§ Exercise task:
Locate the line that contains "Write part 2" in the entries below, then repeat it and every following line through the line that contains "bm = NB(); box(bm, -1.6, 8.985, 0, 4.5, 9, .08, bev=.002);", exactly, and no others.

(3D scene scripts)

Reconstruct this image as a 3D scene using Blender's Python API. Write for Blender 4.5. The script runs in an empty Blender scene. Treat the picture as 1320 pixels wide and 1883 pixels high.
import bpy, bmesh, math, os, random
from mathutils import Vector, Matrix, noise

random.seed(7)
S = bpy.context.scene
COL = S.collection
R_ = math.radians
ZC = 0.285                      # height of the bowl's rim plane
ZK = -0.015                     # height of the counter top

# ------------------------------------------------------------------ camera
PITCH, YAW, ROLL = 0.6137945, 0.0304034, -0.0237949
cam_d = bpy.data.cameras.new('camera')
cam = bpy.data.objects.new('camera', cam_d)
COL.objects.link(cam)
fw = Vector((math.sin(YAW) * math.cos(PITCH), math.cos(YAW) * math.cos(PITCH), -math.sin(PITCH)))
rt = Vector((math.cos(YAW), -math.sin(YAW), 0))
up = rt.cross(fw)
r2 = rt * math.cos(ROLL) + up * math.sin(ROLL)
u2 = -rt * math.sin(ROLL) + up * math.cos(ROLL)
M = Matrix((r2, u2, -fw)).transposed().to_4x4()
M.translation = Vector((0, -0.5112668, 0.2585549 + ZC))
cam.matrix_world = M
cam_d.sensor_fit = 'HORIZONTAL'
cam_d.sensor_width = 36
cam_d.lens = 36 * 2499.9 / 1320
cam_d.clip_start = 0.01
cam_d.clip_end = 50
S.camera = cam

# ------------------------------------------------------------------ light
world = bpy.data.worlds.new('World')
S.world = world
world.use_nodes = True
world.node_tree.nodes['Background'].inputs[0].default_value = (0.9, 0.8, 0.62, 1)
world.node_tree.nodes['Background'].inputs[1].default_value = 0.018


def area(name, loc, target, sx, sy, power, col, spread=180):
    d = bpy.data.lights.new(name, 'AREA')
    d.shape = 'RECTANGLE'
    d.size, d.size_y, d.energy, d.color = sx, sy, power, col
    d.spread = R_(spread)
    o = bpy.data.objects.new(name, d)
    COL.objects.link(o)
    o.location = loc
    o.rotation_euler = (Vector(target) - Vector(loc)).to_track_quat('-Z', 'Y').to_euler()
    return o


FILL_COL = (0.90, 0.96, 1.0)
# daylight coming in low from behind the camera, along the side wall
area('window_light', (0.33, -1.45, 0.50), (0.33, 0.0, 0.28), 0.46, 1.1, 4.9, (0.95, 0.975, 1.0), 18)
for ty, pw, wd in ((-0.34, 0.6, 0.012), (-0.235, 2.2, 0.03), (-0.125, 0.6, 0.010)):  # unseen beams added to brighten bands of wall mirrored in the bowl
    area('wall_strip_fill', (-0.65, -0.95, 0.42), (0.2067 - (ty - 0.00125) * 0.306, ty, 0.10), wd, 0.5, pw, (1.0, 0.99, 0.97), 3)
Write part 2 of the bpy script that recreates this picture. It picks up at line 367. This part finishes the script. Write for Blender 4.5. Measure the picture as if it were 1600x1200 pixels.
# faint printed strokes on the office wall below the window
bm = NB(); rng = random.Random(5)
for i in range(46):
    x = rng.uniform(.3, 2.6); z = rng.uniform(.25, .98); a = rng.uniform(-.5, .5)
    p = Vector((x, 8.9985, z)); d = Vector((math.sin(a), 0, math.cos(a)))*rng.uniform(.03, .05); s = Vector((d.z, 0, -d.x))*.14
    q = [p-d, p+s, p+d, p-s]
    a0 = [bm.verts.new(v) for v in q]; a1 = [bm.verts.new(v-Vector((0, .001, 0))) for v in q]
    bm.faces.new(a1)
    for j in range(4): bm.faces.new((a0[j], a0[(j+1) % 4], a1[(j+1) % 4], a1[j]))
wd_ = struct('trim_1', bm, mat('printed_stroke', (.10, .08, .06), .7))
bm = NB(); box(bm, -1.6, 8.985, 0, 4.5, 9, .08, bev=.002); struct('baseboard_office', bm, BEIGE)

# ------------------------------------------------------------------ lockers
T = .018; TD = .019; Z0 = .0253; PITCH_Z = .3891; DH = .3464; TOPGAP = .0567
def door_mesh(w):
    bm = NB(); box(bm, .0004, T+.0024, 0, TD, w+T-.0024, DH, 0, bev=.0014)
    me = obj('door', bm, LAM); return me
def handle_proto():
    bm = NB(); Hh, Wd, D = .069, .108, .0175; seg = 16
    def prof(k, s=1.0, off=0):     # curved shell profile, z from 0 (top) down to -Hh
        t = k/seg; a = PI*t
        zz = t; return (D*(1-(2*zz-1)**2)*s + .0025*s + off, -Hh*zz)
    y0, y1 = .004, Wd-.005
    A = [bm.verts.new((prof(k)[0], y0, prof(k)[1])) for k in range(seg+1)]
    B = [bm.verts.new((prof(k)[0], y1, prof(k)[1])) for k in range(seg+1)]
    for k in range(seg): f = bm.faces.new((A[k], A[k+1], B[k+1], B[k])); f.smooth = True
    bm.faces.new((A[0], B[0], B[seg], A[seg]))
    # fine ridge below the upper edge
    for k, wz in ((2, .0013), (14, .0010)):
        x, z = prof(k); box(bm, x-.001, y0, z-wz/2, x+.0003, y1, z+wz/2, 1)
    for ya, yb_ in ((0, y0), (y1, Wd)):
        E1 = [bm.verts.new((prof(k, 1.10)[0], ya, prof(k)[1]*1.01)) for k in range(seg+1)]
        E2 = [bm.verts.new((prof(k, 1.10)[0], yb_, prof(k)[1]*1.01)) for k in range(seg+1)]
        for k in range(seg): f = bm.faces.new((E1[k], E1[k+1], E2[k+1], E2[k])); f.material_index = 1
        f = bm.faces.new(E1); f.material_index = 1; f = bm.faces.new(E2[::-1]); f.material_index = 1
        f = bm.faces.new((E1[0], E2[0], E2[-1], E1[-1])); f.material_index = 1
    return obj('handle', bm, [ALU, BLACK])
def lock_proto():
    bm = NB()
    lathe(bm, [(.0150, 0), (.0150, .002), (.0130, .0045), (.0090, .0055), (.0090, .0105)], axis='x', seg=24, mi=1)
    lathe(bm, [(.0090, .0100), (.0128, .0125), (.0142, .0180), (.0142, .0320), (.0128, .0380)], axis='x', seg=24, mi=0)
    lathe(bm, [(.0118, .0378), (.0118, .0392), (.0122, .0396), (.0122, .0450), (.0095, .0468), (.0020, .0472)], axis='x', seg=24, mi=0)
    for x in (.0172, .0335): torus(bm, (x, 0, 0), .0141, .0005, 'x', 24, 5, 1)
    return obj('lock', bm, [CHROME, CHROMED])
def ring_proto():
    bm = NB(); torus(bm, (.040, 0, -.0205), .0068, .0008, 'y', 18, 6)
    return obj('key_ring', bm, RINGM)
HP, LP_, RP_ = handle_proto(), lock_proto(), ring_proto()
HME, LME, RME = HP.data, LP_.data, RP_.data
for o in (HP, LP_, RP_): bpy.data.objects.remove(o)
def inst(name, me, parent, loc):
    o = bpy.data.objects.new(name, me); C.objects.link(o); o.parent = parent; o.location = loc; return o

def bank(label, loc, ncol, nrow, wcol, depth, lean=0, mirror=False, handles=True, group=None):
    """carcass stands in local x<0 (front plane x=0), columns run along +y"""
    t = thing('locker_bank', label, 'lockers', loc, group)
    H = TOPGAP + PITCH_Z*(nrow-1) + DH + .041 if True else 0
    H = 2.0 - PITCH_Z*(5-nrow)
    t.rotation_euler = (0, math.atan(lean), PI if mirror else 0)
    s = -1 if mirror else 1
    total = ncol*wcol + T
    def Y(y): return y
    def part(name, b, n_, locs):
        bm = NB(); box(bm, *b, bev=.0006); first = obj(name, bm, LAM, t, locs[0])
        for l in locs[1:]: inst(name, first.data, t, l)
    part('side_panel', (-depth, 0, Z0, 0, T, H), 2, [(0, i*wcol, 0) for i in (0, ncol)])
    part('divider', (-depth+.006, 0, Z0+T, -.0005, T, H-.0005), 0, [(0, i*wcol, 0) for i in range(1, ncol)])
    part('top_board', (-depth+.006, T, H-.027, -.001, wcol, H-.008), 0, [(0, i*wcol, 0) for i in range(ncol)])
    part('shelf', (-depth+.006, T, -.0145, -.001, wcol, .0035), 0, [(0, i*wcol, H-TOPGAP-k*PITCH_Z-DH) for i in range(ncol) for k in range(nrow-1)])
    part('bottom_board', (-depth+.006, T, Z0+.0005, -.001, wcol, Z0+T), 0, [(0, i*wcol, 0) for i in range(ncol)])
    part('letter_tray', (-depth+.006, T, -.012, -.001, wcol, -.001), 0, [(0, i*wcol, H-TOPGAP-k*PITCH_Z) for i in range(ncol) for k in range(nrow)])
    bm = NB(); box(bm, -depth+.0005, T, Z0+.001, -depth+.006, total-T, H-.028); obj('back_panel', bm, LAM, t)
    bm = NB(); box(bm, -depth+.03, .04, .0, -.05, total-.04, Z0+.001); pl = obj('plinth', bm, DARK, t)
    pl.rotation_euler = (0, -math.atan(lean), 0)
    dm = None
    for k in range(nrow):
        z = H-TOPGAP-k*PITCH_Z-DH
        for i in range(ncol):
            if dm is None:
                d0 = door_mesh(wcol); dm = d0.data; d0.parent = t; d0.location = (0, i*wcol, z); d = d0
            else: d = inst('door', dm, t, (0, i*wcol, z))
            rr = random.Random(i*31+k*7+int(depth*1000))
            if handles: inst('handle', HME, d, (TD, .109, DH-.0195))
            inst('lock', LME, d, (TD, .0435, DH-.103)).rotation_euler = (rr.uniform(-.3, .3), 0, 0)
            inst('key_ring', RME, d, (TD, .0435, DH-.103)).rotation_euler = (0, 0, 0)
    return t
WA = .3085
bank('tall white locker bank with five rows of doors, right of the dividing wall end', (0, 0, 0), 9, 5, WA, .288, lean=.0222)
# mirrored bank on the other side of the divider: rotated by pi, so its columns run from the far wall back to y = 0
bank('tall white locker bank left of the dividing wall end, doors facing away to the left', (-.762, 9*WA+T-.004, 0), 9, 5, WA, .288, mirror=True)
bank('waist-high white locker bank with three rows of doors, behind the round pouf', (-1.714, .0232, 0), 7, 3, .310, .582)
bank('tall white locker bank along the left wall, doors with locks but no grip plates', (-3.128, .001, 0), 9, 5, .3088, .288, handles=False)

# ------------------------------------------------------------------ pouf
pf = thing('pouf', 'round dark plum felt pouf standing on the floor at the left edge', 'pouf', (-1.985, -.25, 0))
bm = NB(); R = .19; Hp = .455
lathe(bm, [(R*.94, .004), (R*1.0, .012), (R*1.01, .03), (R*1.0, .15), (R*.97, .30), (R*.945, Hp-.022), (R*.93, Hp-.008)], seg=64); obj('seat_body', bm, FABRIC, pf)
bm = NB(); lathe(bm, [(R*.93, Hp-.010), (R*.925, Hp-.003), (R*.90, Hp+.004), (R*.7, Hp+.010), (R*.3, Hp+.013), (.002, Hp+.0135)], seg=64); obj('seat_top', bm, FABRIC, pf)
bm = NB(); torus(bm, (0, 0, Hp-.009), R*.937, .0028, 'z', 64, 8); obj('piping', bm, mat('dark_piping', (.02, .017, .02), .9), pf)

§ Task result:
Write part 2 of the bpy script that recreates this picture. It picks up at line 367. This part finishes the script. Write for Blender 4.5. Measure the picture as if it were 1600x1200 pixels.
# faint printed strokes on the office wall below the window
bm = NB(); rng = random.Random(5)
for i in range(46):
    x = rng.uniform(.3, 2.6); z = rng.uniform(.25, .98); a = rng.uniform(-.5, .5)
    p = Vector((x, 8.9985, z)); d = Vector((math.sin(a), 0, math.cos(a)))*rng.uniform(.03, .05); s = Vector((d.z, 0, -d.x))*.14
    q = [p-d, p+s, p+d, p-s]
    a0 = [bm.verts.new(v) for v in q]; a1 = [bm.verts.new(v-Vector((0, .001, 0))) for v in q]
    bm.faces.new(a1)
    for j in range(4): bm.faces.new((a0[j], a0[(j+1) % 4], a1[(j+1) % 4], a1[j]))
wd_ = struct('trim_1', bm, mat('printed_stroke', (.10, .08, .06), .7))
bm = NB(); box(bm, -1.6, 8.985, 0, 4.5, 9, .08, bev=.002); struct('baseboard_office', bm, BEIGE)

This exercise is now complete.